Abstracts > Abstract list by author > Hasan S Sirajul

Friday 14
Session IV Instrumentation, Missions and Techniques
Chairman: Valentin Martinez Pillet
› 11:15 - 11:30 (15min)
Scientific Programmes with India's National Large Solar Telescope and their contribution to Prominence Research
S Sirajul Hasan  1@  
1 : Indian Institute of Astrophysics
Koramangala Bangalore 560034 -  India

India's National Large Solar Telescope (NLST) is a state-of-the-art 2-m class telescope for carrying out high-resolution studies of the solar atmosphere. Its geographical location in the Ladakh region of Jammu & Kashmir (India) will fill the longitudinal gap between Japan and Europe and is expected to be the largest solar telescope till ATST and EST come into operation. NLST is an on-axis alt-azimuth Gregorian multi-purpose open telescope with the provision of carrying out night time stellar observations using a spectrograph at the Nasmyth focus. The telescope utilizes an innovative design with low number of reflections to achieve a high throughput and low polarization. High order adaptive optics is integrated into the design that works with a modest Frieds parameter of 7-cm to give diffraction limited performance. The post-focus instruments include broad band and tunable Fabry-Perot narrow band imaging instruments, a high resolution spectropolarimeter and an echelle spectrograph for night time astronomy.

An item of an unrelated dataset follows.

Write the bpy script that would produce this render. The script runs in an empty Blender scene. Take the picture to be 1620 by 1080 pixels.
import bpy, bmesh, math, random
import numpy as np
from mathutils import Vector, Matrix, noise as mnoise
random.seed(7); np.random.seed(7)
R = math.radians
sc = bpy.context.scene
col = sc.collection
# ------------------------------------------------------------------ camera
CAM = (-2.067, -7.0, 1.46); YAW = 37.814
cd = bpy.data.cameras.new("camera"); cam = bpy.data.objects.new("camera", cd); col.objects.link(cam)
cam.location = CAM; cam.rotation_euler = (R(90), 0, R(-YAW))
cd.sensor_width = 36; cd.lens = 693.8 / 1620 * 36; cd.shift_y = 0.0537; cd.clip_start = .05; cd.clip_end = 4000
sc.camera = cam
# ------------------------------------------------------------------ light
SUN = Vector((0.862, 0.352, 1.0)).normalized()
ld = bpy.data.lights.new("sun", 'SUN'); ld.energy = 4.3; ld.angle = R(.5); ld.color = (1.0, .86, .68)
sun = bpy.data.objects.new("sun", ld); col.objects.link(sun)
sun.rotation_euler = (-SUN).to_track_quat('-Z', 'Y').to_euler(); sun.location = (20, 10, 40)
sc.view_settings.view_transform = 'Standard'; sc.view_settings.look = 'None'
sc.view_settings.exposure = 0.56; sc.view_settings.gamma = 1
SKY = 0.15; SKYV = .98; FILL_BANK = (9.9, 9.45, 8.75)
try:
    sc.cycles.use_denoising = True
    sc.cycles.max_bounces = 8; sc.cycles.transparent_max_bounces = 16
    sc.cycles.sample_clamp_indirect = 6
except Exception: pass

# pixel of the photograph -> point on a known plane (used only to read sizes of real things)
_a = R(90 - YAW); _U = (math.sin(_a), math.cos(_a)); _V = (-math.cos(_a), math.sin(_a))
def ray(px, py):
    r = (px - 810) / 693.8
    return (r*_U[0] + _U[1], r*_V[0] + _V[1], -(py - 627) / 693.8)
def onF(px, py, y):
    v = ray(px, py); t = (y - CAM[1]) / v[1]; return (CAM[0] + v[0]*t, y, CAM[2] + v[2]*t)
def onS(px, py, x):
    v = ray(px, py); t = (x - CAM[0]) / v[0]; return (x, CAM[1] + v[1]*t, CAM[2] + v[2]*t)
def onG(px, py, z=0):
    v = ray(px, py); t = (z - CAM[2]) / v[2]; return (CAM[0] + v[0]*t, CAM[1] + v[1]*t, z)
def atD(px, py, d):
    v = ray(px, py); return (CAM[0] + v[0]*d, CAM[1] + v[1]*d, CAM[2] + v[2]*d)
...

NLST will address a large number of scientific questions with a focus on high resolution observations. The direct measurements of magnetic fields in prominences have so far been obtained mainly in H-alpha, He I multiples at the visible and IR wavelength regions. However, they achieve a spatial resolution of few arc sec. With NLST, high spatial resolution observations of prominences are possible in these spectral lines using multi-line spectropolarimetry. Studies of filament eruptions as a whole, and the dynamics of filaments on fine scales using high resolution observations will be undertaken. An important issue is to examine he role of barbs that undergo appearance and disappearance in the activated phase of an eruptive filament.

NLST will carry out observations to examine the following aspects related to prominences:

(1) Morphology of different prominences and their association to the magentic
field structure;
(2) Magnetic field structure of different barbs and how they are connected to the
underlying photospheric magnetic field;
(3) Magnetic helicity in the solar prominences and filaments;
(4) Formation of prominence/filament plasma and how does it evolve along with
its magnetic field configuration;
(5) Prominence/filament oscillation and its relation to the MHD waves and
possible heating mechanisms;
(6) Magnetic structure of polar crown prominences.